- YOUR INSTRUCTIONS -
Copy out the whole listing exactly as written, leaving the pictures behind.

- DATA SHOWN -
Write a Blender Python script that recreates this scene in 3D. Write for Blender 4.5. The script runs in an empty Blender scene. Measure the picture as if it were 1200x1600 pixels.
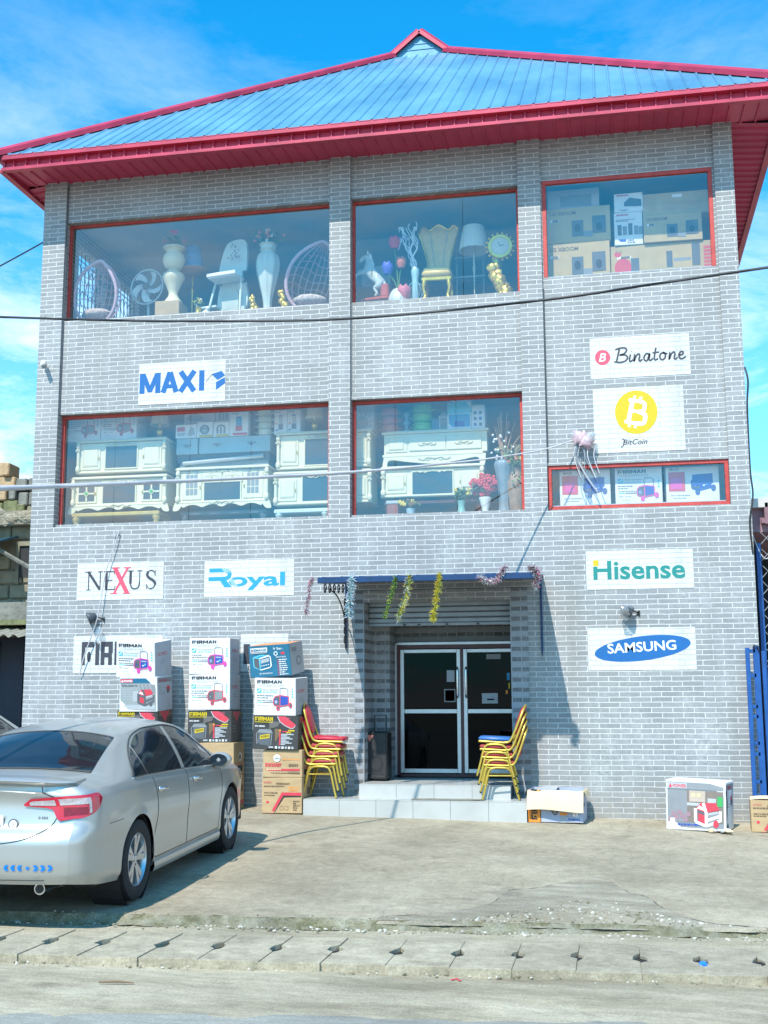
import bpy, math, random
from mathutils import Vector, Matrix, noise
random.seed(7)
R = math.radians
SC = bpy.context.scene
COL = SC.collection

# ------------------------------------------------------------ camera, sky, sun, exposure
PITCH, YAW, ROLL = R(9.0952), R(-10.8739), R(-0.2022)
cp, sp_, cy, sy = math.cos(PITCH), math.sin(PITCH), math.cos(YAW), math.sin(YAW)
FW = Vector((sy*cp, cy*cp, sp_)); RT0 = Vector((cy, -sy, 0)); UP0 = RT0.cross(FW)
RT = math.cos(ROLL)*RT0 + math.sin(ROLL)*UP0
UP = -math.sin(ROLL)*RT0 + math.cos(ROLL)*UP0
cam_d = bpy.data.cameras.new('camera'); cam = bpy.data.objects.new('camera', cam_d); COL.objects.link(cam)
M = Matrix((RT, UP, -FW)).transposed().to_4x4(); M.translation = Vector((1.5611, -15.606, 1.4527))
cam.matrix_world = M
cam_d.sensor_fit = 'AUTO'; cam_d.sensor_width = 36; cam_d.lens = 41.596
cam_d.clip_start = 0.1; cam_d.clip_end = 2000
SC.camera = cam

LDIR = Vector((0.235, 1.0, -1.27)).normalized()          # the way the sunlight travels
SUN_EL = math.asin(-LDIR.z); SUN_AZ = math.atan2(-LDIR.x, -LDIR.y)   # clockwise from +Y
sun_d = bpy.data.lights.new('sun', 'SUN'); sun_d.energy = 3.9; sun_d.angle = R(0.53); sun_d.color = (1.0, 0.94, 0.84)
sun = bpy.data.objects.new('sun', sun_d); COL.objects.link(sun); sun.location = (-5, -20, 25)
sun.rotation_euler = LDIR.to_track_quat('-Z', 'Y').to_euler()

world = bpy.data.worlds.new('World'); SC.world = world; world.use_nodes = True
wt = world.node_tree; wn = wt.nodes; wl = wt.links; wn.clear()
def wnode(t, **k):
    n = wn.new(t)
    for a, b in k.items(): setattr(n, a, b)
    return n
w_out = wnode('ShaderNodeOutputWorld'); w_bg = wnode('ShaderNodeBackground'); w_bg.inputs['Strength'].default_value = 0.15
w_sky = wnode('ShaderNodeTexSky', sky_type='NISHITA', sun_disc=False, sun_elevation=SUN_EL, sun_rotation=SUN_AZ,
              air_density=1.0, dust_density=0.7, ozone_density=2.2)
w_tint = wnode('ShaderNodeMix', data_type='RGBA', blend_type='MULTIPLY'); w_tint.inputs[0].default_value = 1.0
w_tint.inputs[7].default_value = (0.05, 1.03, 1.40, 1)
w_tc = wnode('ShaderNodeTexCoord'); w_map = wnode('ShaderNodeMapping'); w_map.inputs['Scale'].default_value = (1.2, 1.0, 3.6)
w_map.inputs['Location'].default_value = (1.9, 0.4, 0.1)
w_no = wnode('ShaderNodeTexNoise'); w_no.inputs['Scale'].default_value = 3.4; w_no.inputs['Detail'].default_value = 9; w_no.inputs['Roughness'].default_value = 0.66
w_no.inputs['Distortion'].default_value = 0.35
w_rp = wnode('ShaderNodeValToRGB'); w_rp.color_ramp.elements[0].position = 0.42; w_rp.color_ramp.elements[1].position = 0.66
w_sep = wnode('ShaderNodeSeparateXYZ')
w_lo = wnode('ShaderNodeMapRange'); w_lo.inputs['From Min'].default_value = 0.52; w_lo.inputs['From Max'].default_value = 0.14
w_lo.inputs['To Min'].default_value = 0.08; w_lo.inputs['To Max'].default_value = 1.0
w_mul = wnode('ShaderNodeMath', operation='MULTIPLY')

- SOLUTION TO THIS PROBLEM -
Write a Blender Python script that recreates this scene in 3D. Write for Blender 4.5. The script runs in an empty Blender scene. Measure the picture as if it were 1200x1600 pixels.
import bpy, math, random
from mathutils import Vector, Matrix, noise
random.seed(7)
R = math.radians
SC = bpy.context.scene
COL = SC.collection

# ------------------------------------------------------------ camera, sky, sun, exposure
PITCH, YAW, ROLL = R(9.0952), R(-10.8739), R(-0.2022)
cp, sp_, cy, sy = math.cos(PITCH), math.sin(PITCH), math.cos(YAW), math.sin(YAW)
FW = Vector((sy*cp, cy*cp, sp_)); RT0 = Vector((cy, -sy, 0)); UP0 = RT0.cross(FW)
RT = math.cos(ROLL)*RT0 + math.sin(ROLL)*UP0
UP = -math.sin(ROLL)*RT0 + math.cos(ROLL)*UP0
cam_d = bpy.data.cameras.new('camera'); cam = bpy.data.objects.new('camera', cam_d); COL.objects.link(cam)
M = Matrix((RT, UP, -FW)).transposed().to_4x4(); M.translation = Vector((1.5611, -15.606, 1.4527))
cam.matrix_world = M
cam_d.sensor_fit = 'AUTO'; cam_d.sensor_width = 36; cam_d.lens = 41.596
cam_d.clip_start = 0.1; cam_d.clip_end = 2000
SC.camera = cam

LDIR = Vector((0.235, 1.0, -1.27)).normalized()          # the way the sunlight travels
SUN_EL = math.asin(-LDIR.z); SUN_AZ = math.atan2(-LDIR.x, -LDIR.y)   # clockwise from +Y
sun_d = bpy.data.lights.new('sun', 'SUN'); sun_d.energy = 3.9; sun_d.angle = R(0.53); sun_d.color = (1.0, 0.94, 0.84)
sun = bpy.data.objects.new('sun', sun_d); COL.objects.link(sun); sun.location = (-5, -20, 25)
sun.rotation_euler = LDIR.to_track_quat('-Z', 'Y').to_euler()

world = bpy.data.worlds.new('World'); SC.world = world; world.use_nodes = True
wt = world.node_tree; wn = wt.nodes; wl = wt.links; wn.clear()
def wnode(t, **k):
    n = wn.new(t)
    for a, b in k.items(): setattr(n, a, b)
    return n
w_out = wnode('ShaderNodeOutputWorld'); w_bg = wnode('ShaderNodeBackground'); w_bg.inputs['Strength'].default_value = 0.15
w_sky = wnode('ShaderNodeTexSky', sky_type='NISHITA', sun_disc=False, sun_elevation=SUN_EL, sun_rotation=SUN_AZ,
              air_density=1.0, dust_density=0.7, ozone_density=2.2)
w_tint = wnode('ShaderNodeMix', data_type='RGBA', blend_type='MULTIPLY'); w_tint.inputs[0].default_value = 1.0
w_tint.inputs[7].default_value = (0.05, 1.03, 1.40, 1)
w_tc = wnode('ShaderNodeTexCoord'); w_map = wnode('ShaderNodeMapping'); w_map.inputs['Scale'].default_value = (1.2, 1.0, 3.6)
w_map.inputs['Location'].default_value = (1.9, 0.4, 0.1)
w_no = wnode('ShaderNodeTexNoise'); w_no.inputs['Scale'].default_value = 3.4; w_no.inputs['Detail'].default_value = 9; w_no.inputs['Roughness'].default_value = 0.66
w_no.inputs['Distortion'].default_value = 0.35
w_rp = wnode('ShaderNodeValToRGB'); w_rp.color_ramp.elements[0].position = 0.42; w_rp.color_ramp.elements[1].position = 0.66
w_sep = wnode('ShaderNodeSeparateXYZ')
w_lo = wnode('ShaderNodeMapRange'); w_lo.inputs['From Min'].default_value = 0.52; w_lo.inputs['From Max'].default_value = 0.14
w_lo.inputs['To Min'].default_value = 0.08; w_lo.inputs['To Max'].default_value = 1.0
w_mul = wnode('ShaderNodeMath', operation='MULTIPLY')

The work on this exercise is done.